Le bordel est rouge, la salle des soldats est verte, et le bleu domine la scène de la prison (l’absence de liberté) ainsi que “la Montagne” (le lieu de la liberté). Nous avons aussi décidé de ne pas nous fixer à telle ou telle période. Avec cette production, je jubile car le visuel auquel nous avons abouti mêle la colorimétrie d’un film de science fiction à la construction picturale classique d’un tableau.

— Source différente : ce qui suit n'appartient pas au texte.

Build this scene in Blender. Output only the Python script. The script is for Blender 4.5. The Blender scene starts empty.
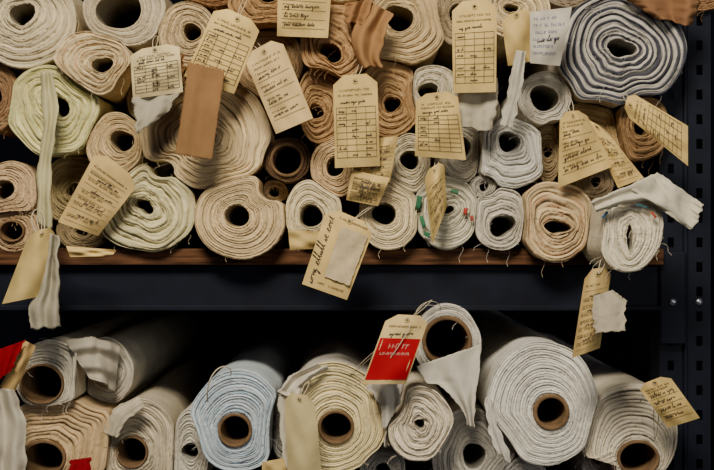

Costumes – Même la conception des costumes suit cette dynamique rétro-futuristes. L’histoire pourrait se dérouler dans deux décennies ou même maintenant. Nous avons particulièrement été influencés par le film « Poor Things » avec Emma Stone, pour son anachronisme surréel.
Un bon exemple : l’acte 2. Je voulais, au cœur de l’opéra, lors de la fête chez Lillas Pastia, rappeler que les hommes – du moins ici les soldats – se comportent comme des cochons. Il s’agit de rappeler que 80-90 % des violences physiques criminelles sont commis par des hommes. Dans Carmen, l’œuvre s’ouvre avec l’agression d‘un groupe de soldats sur une passante – Micaela – et se termine en féminicide commis par un ancien soldat.
C’est pour cela que je fais porter aux hommes du choeur, à Morales et à Zuniga, des masques de porc pour montrer leur véritable visage – du moins ici, dans le lieu « sexuel “ qu’est un night club. C’est une manière flagrante de raconter cela, mais plus subtile qu’en faisant une scène trash ou en montrant des organes sexuels.